"Born Innocent" case began its expected second trip to the Supreme Court yesterday, as Judge Robert L. Dossee was assigned to preside over a damage suit brought against a broadcaster by a child victim of a brutal crime similar to one portrayed on television.

After conferring in his chambers for nearly an hour with attorneys for the child and NBC, Dossee announced that selection of a jury will begin tomorrow.

NBC is being sued by 9-year-old Olivia Niemi, who was raped with a beer bottle in 1974, three days after the network drama "Born Innocent" depicted the rape of a girl with the handle of a plumber's helper.

In the interim, the Superior Court judge will hear arguments on preliminary motions that may determine whether the case will become a constitutional milestone in the enduring national controversy over the effects of TV violence.

For NBC and its local affiliate, attorneys Flody Abrams and James J. Brosnahan said they hope to persuade Dossee that he lacks jurisdiction to try the case.

If control of the content of program is permissible at all under the First Amendment, it is a control that only the Federal Communications Commission, not the courts, can exercise, Abrams told reporters.
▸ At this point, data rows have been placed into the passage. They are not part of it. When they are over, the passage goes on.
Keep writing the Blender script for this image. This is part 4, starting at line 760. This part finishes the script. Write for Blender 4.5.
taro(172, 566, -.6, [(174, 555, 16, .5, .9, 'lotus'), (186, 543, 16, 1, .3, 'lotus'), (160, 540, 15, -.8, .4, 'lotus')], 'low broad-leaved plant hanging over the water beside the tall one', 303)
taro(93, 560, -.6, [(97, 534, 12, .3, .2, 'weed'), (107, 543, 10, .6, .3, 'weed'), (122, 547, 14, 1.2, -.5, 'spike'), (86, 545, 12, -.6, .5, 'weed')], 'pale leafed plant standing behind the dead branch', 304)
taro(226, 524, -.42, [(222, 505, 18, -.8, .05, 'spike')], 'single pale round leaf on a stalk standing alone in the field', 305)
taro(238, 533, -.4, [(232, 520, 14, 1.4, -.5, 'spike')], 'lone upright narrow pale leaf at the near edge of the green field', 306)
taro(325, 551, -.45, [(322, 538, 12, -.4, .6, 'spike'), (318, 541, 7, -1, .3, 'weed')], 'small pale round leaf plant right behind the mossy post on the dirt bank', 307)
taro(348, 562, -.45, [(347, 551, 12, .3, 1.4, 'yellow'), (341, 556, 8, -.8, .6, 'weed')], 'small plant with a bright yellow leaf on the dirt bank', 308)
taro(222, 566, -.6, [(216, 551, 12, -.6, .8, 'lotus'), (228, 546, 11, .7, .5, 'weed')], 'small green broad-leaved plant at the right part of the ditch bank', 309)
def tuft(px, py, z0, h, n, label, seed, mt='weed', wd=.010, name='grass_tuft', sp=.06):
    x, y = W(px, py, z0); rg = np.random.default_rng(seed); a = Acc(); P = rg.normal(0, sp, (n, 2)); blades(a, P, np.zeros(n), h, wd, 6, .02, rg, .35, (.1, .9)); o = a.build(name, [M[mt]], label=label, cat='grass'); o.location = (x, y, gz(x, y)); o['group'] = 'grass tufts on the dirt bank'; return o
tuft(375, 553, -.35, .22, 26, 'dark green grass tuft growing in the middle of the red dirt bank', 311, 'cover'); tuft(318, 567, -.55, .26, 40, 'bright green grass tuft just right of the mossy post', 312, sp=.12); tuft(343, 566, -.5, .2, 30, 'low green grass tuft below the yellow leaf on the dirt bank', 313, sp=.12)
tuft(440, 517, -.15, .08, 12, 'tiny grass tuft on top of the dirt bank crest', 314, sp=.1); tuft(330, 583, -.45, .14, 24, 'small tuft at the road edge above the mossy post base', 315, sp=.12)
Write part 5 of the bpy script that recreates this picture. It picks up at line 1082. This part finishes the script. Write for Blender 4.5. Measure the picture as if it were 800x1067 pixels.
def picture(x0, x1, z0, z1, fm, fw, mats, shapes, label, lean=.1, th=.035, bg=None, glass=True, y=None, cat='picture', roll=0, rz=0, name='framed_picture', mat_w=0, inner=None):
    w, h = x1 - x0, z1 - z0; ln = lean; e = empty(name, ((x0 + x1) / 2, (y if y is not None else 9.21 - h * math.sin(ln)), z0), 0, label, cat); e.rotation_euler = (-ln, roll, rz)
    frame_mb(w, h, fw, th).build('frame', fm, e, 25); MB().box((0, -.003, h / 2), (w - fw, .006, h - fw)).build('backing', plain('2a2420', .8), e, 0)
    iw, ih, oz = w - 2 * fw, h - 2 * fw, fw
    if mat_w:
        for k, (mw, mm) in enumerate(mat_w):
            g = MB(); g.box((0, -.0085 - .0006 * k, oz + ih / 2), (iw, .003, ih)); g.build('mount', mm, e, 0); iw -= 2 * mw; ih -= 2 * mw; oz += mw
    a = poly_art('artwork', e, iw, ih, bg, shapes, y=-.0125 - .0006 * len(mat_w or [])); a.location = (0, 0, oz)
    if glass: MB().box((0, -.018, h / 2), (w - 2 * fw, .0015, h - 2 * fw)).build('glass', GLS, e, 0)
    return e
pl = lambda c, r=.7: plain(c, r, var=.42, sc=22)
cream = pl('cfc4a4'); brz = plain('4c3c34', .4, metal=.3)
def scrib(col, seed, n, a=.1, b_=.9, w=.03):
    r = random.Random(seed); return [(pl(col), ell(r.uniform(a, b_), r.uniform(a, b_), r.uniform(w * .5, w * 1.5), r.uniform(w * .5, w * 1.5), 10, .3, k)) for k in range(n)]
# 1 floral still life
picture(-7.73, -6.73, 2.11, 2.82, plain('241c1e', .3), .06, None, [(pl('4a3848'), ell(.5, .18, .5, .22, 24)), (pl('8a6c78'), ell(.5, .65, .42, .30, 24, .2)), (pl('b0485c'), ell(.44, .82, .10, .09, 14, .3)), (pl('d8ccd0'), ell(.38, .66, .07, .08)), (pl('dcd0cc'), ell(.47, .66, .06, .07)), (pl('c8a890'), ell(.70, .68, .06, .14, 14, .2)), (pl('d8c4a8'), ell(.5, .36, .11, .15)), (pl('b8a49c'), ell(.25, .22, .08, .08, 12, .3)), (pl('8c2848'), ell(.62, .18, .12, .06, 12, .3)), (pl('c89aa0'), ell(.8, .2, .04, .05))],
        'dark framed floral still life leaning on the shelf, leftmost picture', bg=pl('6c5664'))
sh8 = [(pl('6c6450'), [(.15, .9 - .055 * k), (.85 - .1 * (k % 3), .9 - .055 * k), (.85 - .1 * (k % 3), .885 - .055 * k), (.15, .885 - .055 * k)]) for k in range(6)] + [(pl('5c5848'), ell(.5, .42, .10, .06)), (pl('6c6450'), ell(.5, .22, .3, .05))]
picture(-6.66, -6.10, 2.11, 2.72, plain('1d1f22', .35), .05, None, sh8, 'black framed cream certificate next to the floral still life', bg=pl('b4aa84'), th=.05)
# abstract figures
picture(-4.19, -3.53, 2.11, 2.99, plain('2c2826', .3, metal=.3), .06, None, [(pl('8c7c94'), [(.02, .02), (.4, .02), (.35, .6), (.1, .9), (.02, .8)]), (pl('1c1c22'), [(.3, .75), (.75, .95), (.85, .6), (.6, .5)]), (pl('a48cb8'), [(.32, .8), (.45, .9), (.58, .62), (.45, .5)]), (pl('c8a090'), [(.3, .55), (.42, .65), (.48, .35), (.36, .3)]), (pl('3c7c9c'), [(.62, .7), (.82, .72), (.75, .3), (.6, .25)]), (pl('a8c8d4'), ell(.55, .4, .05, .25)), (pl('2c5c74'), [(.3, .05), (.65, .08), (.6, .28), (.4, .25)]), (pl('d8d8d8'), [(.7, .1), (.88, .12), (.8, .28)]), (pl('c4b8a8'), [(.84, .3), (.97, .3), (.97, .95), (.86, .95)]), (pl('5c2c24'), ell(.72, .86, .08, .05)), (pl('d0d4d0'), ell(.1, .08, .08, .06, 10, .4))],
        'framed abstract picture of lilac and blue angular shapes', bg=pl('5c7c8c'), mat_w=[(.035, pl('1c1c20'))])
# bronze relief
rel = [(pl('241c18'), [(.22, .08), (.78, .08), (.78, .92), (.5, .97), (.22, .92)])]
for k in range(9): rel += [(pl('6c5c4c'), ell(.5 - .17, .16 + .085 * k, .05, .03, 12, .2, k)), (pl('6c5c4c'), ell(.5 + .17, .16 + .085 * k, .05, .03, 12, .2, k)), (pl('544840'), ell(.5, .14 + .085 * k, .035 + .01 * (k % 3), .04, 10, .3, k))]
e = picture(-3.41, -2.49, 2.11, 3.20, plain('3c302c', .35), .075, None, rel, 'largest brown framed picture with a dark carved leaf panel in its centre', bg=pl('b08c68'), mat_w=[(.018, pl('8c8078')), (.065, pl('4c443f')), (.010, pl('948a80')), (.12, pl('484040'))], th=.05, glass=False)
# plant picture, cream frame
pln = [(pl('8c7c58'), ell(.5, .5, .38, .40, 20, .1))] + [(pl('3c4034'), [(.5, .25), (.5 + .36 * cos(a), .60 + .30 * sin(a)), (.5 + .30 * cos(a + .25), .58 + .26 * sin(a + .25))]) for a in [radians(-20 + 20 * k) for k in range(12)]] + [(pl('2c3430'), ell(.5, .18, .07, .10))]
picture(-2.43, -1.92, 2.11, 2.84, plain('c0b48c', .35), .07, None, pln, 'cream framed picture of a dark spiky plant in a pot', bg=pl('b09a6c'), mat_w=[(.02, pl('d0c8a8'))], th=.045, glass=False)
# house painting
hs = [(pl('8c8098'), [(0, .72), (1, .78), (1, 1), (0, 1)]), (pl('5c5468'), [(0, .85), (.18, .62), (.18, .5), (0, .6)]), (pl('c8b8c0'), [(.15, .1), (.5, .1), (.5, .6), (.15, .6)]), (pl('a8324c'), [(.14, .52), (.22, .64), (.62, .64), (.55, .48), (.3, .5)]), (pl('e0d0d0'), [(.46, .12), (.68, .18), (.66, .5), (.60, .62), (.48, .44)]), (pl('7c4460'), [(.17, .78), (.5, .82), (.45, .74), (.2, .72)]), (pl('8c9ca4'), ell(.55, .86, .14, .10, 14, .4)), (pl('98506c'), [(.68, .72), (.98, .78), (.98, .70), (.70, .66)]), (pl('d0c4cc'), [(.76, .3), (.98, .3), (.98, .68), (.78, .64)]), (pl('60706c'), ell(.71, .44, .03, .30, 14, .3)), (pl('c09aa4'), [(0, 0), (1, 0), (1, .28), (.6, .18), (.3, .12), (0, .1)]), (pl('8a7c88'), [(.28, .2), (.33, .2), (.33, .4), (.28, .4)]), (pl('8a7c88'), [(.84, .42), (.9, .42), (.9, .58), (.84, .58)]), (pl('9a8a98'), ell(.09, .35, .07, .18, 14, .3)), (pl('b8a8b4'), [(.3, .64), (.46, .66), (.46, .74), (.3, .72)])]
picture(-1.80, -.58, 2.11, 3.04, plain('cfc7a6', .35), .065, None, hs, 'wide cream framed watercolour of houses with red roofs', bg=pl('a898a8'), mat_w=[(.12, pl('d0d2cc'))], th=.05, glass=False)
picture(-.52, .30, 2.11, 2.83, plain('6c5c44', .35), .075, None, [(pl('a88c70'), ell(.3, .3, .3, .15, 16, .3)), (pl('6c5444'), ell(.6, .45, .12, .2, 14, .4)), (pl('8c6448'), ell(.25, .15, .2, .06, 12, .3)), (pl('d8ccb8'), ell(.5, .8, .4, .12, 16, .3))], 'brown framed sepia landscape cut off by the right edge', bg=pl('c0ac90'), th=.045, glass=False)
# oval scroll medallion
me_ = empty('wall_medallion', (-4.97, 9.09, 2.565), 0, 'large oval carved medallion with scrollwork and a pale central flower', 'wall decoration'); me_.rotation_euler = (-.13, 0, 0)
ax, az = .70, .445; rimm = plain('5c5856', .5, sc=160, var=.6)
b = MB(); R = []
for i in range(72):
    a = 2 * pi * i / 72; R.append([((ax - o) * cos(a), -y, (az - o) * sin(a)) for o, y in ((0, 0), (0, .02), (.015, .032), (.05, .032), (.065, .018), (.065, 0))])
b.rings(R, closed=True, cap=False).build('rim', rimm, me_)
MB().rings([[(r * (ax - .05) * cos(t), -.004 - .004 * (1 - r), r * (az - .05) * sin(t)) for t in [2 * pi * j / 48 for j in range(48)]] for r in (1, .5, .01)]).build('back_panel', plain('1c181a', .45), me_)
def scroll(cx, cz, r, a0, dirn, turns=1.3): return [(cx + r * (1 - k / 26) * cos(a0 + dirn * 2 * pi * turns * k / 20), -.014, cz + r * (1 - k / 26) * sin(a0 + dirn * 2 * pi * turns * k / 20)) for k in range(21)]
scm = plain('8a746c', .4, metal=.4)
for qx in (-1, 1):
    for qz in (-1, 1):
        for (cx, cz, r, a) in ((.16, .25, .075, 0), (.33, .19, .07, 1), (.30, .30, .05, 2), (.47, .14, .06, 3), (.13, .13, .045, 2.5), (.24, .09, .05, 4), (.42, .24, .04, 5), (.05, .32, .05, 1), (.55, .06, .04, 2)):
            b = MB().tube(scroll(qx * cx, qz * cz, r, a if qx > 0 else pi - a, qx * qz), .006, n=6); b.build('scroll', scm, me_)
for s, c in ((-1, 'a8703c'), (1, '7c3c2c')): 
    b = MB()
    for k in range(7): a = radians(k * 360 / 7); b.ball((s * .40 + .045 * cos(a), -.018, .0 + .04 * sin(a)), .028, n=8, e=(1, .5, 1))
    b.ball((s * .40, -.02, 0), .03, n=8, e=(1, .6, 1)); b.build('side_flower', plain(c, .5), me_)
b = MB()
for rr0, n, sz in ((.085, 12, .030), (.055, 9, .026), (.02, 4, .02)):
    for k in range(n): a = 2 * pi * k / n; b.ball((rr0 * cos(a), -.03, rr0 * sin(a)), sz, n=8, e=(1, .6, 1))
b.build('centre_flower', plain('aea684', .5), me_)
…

He said he will rely on the month-old Supreme Court decision that the First Amendment did not prevent the commission from reprimanding a New York City radio station that, in an early afternoon program when children were in the audience, had broadcast seven words crudely describing excretory and sexual organs and activities.

In contrast, Olivia's attorney, Marvin E. Lewis, is asking Dossee to forbid NBC from invoking the First Amendment before the jury.

"This is a negligence case," Lewis told reporters. To term it a freedom of expression case is "like saying that all motion picture theaters would have to close if they couldn't show pornographic movies," he said. Claiming psychic injuries to Olivia, he seeks $11 million in actual and punitive damages.

The opposing characterizations of the case - First Amendment vs. negligence - have divided judges from the start.

Two years ago another Superior Court judge, John A. Ertola, dismissed Olivia's suit after viewing the two-hour film, calling it "fully protected by the First Amendment."

Saying it was pointless to let the case to to a jury, Ertola wrote, "The state of California is not about to begin using negligence as a vehicle to freeze the creative arts." Even if the facts as alleged by Olivia are true, "the law provides no remedy," he said.

Last October, however, a state appellate court ruled that the California constitution gave Olivia the right "to have all fact issues in the case determined by a jury."

But, the court said, it is for a judge to decide this "question of law": whether "Born Innocent" fell within a category of expression unprotected by the First Amendment. One such category, the court said, is "incitement," which it defined as advocacy or encouragement of "violence and depraved acts."

A split state Supreme Court let the ruling stand. Without comment, so did the U.S. Supreme Court, thus opening the path to a trial.

NBC's Abrams said yesterday he is seeking to limit the legal issue to incitement. This, his opponent acknowledges, would put a heavy burden on him.

One reason is that "Born Innocent" received critical acclaim for its exploration of the runaways and other troubled children who end up in oppressive public institutions.

A New York Times reviewer, for example, called the film "a serious and carefully researched examination of a very real social phenomenon." When it "worked," he said, "it was powerful, provocative and terribly disturbing."

Another pretrial issue before Dossee is whether to admit as evidence some of the 4,000 protests to the network that were elicited by the film's brief rape scene, in which the star, naked from the waist up, was assaulted in a reformatory shower-room by four other girl inmates.

Three days later, Olivia, then 9, was assaulted by a 15-year-old girl, who was accompanied by a boy and his two sisters.